Teaching is going really well! Even had a pop-visit from the head professor with some guests and they saw me in both of my classes. I'm glad the students were so well behaved lol. I had a fairly productive week. I didn't lose too much sleep, but I would like to go to bed earlier still. I think I'm going to make this up coming week my last week of group counseling. I think I would be of better help to people that want it in a different form. As a Christian I don't fit in group anymore. It's just kind of how it is. I'll announce it finally and stick with it... I'll have my Tuesdays back at least.

I'm going to do my homework and throw off my sleep schedule by studying super late with a friend at Allsaints.

"The Bible doesn't need defending, it defends itself."
"You have the choice about whether you will let something bother you or not."
"Jesus will bring people to Him on his own accord, you can be a part of the process, but it won't be you to bring people to His kingdom."
"Be Angry, but Sin not."
"It really doesn't matter."

Thursday, October 8, 2009

To Russia

"It's a life long journey to get one person to believe that your faith in God is real."

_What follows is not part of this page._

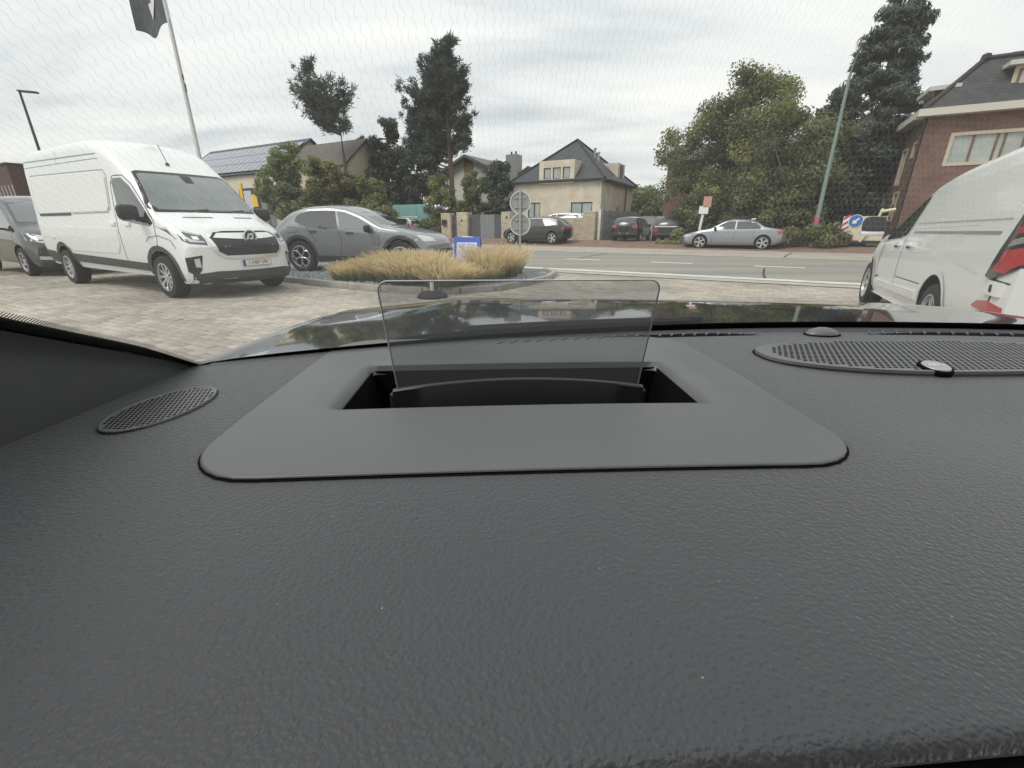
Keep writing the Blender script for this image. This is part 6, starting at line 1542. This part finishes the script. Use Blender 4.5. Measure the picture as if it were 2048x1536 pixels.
# leave the display opening free
keep = [];
for f, m in zip(mb.f, mb.m):
    c = sum((Vector(mb.v[i]) for i in f), Vector()) / 4; a, b = bz(c.x + CX, c.y)
    if abs(a) < HX + .006 and HY0 - .006 < b < HY1 + .006: continue
    keep.append(f)
mb.f = keep; mb.m = [0] * len(keep)
dash = mb.build('dashboard', dash_m, car, smooth=60)
MB().grid([[W(x, dash_edge(x) + .006, DZ - .012) for x in xs[::6]], [W(x, dash_edge(x) - .03, DZ - .05) for x in xs[::6]], [W(x, dash_edge(x) - .09, DZ - .25) for x in xs[::6]]]).build('under_dash_shade', deep_black, car)  # black sheet added to paint the dark below the dash edge
# head-up display: satin bezel with a rounded outline, bevelled mouth, black well, holder and glass
def rrect(x0, x1, y0, y1, r, n=8):
    pts = []
    for cx, cy, a0 in ((x1 - r, y0 + r, -90), (x1 - r, y1 - r, 0), (x0 + r, y1 - r, 90), (x0 + r, y0 + r, 180)):
        rr_ = r
        for k in range(n + 1):
            t = R(a0 + 90 * k / n); pts.append((cx + rr_ * math.cos(t), cy + rr_ * math.sin(t)))
    return pts
BX0, BX1, BY0, BY1 = -.190, .191, -.1255, .165
def dens(pts, n):
    P_ = [Vector((*p, 0)) for p in pts]; P_.append(P_[0]); L_ = [0]
    for a, b in zip(P_[:-1], P_[1:]): L_.append(L_[-1] + (b - a).length)
    o_ = []
    for k in range(n):
        d = L_[-1] * k / n; i = max(j for j in range(len(L_)) if L_[j] <= d); i = min(i, len(P_) - 2); t = (d - L_[i]) / max(1e-9, L_[i + 1] - L_[i]); o_.append(P_[i].lerp(P_[i + 1], t))
    return o_
NB = 160
def ring_by_angle(x0, x1, y0, y1, r, taper=0.0):
    """outline sampled at fixed directions from the mouth centre so that rings pair up"""
    poly = rrect(x0, x1, y0, y1, r, 14); cy = (HY0 + HY1) / 2; out_ = []
    for k in range(NB):
        t = 2 * math.pi * k / NB; d = (math.cos(t) * 1.9, math.sin(t)); best = None
        for (a, b), (c, e) in zip(poly, poly[1:] + poly[:1]):
            b_, e_ = b - cy, e - cy; den = d[0] * (e_ - b_) - d[1] * (c - a)
            if abs(den) < 1e-12: continue
            s_ = (a * (e_ - b_) - b_ * (c - a)) / den; q = (a * d[1] - b_ * d[0]) / den
            if s_ > 0 and -1e-6 <= q <= 1 + 1e-6: best = s_ if best is None else max(best, s_)
        best = best or 0; out_.append((d[0] * best, d[1] * best + cy))
    return out_
def bring(x0, x1, y0, y1, r, h, on=True):
    o_ = []
    for a, b in ring_by_angle(x0, x1, y0, y1, r):
        x, y = bzi(a, b); fade = 1 - max(0, min(1, (b - .04) / .10)); fade = fade * fade * (3 - 2 * fade)
        o_.append(W(x, y, dash_z(x, y) + (.0012 + h * fade if h > 0 else h)))
    return o_
rb = MB(); e = .0
rs = [bring(BX0, BX1, BY0, BY1, .042, .0001), bring(BX0 + .0002, BX1 - .0002, BY0 + .0002, BY1 - .0002, .042, .0008), bring(BX0 + .0008, BX1 - .0008, BY0 + .0008, BY1 - .0008, .0415, .0013), bring(BX0 + .0018, BX1 - .0018, BY0 + .0018, BY1 - .0018, .041, .0014), bring(BX0 + .004, BX1 - .004, BY0 + .004, BY1 - .004, .04, .00145),
      bring(BX0 + .03, BX1 - .03, BY0 + .03, BY1 - .03, .03, .0018), bring(-HX - .026, HX + .026, HY0 - .007, HY1 + .022, .03, .0022), bring(-HX - .022, HX + .022, HY0 - .005, HY1 + .018, .026, .0022), bring(-HX - .010, HX + .010, HY0 - .0025, HY1 + .009, .014, .0016), bring(-HX - .004, HX + .004, HY0 - .001, HY1 + .003, .008, .0005), bring(-HX, HX, HY0, HY1, .005, -.006)]
for a, b in zip(rs[:-1], rs[1:]):
    k = len(rb.v); rb.v += [tuple(p) for p in a] + [tuple(p) for p in b]
    for i in range(NB): j = (i + 1) % NB; rb.f.append((k + i, k + j, k + NB + j, k + NB + i)); rb.m.append(0)
bm_ = rb.mesh('head_up_display', bezel_m, 50)
q_ = bmesh.new(); q_.from_mesh(bm_); bmesh.ops.remove_doubles(q_, verts=q_.verts[:], dist=1e-6); bmesh.ops.recalc_face_normals(q_, faces=q_.faces[:]); q_.to_mesh(bm_); q_.free()
bm_.polygons.foreach_set('use_smooth', [True] * len(bm_.polygons)); bm_.set_sharp_from_angle(angle=R(55))
hud = link_mesh('head_up_display', bm_, car)
gapm = MB(); a = bring(BX0 - .0010, BX1 + .0010, BY0 - .0013, BY1, .043, .0); b = bring(BX0 + .001, BX1 - .001, BY0 + .001, BY1 - .001, .042, .0)
k = 0; gapm.v += [tuple(p + Vector((0, 0, .0006))) for p in a] + [tuple(p + Vector((0, 0, .0006))) for p in b]
for i in range(NB):
    j = (i + 1) % NB
    if ring_by_angle(BX0, BX1, BY0, BY1, .05)[i][1] < .0: gapm.f.append((i, j, NB + j, NB + i)); gapm.m.append(0)
gapm.build('shadow_gap', deep_black, hud)
def BP(a, b, dz):
    x, y = bzi(a, b); return W(x, y, DZ + .003 + dz)
well = MB(); top_ = [BP(a, b, -.003) for a, b in ((-HX, HY0), (HX, HY0), (HX, HY1), (-HX, HY1))]; bot_ = [BP(a * .96, b, -.045) for a, b in ((-HX, HY0 + .002), (HX, HY0 + .002), (HX, HY1), (-HX, HY1))]
well.add(top_ + bot_, [(0, 1, 5, 4), (1, 2, 6, 5), (2, 3, 7, 6), (3, 0, 4, 7), (4, 5, 6, 7)]); well.build('well', deep_black, hud)
for sg in (-1, 1):
    MB().box(BP(sg * .105, .018, -.022), (.006, .006, .026), 0, None, .002).build('guide_pin', black_plastic, hud)
gw_ = .1012; gy = .0165; hold = MB(); nn = 24; fr_, tp_, bk_ = [], [], []
for i in range(nn + 1):
    u = -1 + 2 * i / nn; a = u * (gw_ + .003); arc_ = -.0050 + .0080 * (1 - u * u)
    fr_.append((BP(a, gy - .004, -.05), BP(a, gy - .004, arc_ - .0012))); tp_.append(BP(a, gy - .003, arc_)); bk_.append((BP(a, gy + .0005, arc_), BP(a, gy + .0005, -.05)))
hold.grid([[f[0] for f in fr_], [f[1] for f in fr_], tp_, [f[0] for f in bk_], [f[1] for f in bk_]]); hold.build('glass_holder', mat('holder_black', (.018, .018, .019), .35), hud, smooth=40)
# glass: rounded slab leaning back towards the driver
gt_, gh0, gh1 = .0026, -.009, .083
gl_out = [(-gw_, gh0), (gw_, gh0)] + [(gw_ - .008 + .008 * math.cos(t) + .001, gh1 - .008 + .008 * math.sin(t)) for t in np.linspace(0, math.pi / 2, 7)] + [(-gw_ + .008 - .008 * math.cos(t) - .001, gh1 - .008 + .008 * math.sin(t)) for t in np.linspace(math.pi / 2, 0, 7)]
def GP(a, z, d): return BP(a * (1 + .05 * (z - gh0) / (gh1 - gh0)), gy + .0022 + d - .12 * (z - gh0), z)
hud_glass = thin_glass('display_glass', (.64, .655, .665), .9, 0.0, .06)
n_ = len(gl_out)
fr_ = [GP(a, z, 0) for a, z in gl_out]
glass = MB().add(fr_, [tuple(range(n_))]).build('combiner_glass', hud_glass, hud)
bk_ = [GP(a, z, gt_) for a, z in gl_out]
MB().tube([(p + q) / 2 for p, q in zip(fr_[1:] + fr_[:1], bk_[1:] + bk_[:1])], .00065, 8).build('glass_edge', mat('glass_edge', (.50, .51, .55), .3, spec=.7), hud, smooth=40)  # pale colour paints the light gathered by the cut edge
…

My mom said that to me earlier this afternoon when I told her about this person I know who called my intentions for following God selfish because of the aspect I gain of everlasting life. The argument just made me realize and love how strong my faith in God is and how selfish it isn't. I've prayed about it and I've forgiven him... but the fact that someone could be so ignorant to God's love astounds me... and the comments still sting a little apparently.

I've been thinking a lot about that. Selfishness. And how it's pointed out in me. I'm beginning to figure out the difference between whether what I desire is selfish or if what I desire can be determined by me and in turn be trusted in God's hands. I am learning not to live for the flesh but for God, but I think I'm getting it confused with what me wanting to do things and feeling like God has to "tell" me whether it's okay for me to want to do things. So to exercise the fact that I am allowed to want things I have decided that Russia is most certainly on my "To Do List"

I'm hoping to go to Moscow over the summer for six weeks and have the time of my life and learn all kinds of new things. Except learning to like mineral water (or Gas water) that crap is terrible :P lol I'm also considering a new course of graduate studies: Urban and Regional Planning. I realized that I'm really forcing myself to do economics and I'm going to give regional planning a try to see if I can find a genuine interest in it. I'll know by senior year I guess.

On the guy front I think I've finally let it go. All of it... all of them. EFM still remains a hopeless case for me. I almost asked him out in the library the other day. I forced and prayed myself out of it. It was during the time of the struggle of wanting what I want and wanting what God wants. And in the end I'm sure he would have said 'no' anyway (and that's not me being all emo about it). J.B. is such a strange strange case. I think I'm better off not considering any romantic relations since I know I can get wrapped up in them. I want feelings to be mutual and I don't want to have to feel like I need to do something in order to make it happen. It's not about me.

I'm milking my resources pretty intensely these days. I became bold and e-mailed my employer from the UCC and asked her if I could work in the club, but doing something else. I want a job (that whole selfishness and learning to give it to God thing) so I've been randomly applying to different places. I'm going to keep trying. There is no point in forcing myself to do things I don't want to do right? So why not do the things that you want to do (while not obsessing)?

I'm going to clean my room... I might actually go to bed early this time

Thursday, October 1, 2009

Stretch

Blargh.

I'm sooo tired. I've been staying up late to study all week and I doon't like it at allllll.... yeah I'm whining, but I really do miss the days of going to bed at eleven and waking up at 8. But in any case it's been pretty sweet since usually what keeps me going during the day is people. I end up napping during the afternoons around 3 ish, but all the time before that is me interacting with people... and depending on the day I'm back on the grind around 5 until whenever. It's a nice change I'll admit. I used to sit in my room by myself pleading for self-induced self-improvement. And now I'm helping people with things I never thought I could and making time for people I didn't really know I had. Pros and cons and I still have an ass load to do at the end of the day.

My hair has gotten pretty long. I look at my before and after pics and I smile because every day really IS the longest my hair has ever been. I'm straightening it for the dinner this Saturday so that'll be all kinds of fun. I stretch my hair out to see the length and it looks like it never changes and I'll see a picture from two summers ago and I squeal like a lame ass lol. I'm really pleased with my progress.

I'm worried about my K-1 kids that I'm teaching. They are beginning to make me nervous since their attention spans with me are quickly slipping as the weeks go on (I'm only on my third) I'll be revamping my lesson plans with somethings that will hopefully keep their attention and stick in their minds. My 4-5 graders are as awesome as ever.

Aside from my ever solidifying faith I've got nothing...

I still like Chevelle, skateboarding, and dancing in my room by myself... Once negative associations are cast away the things you truly love fall back into place.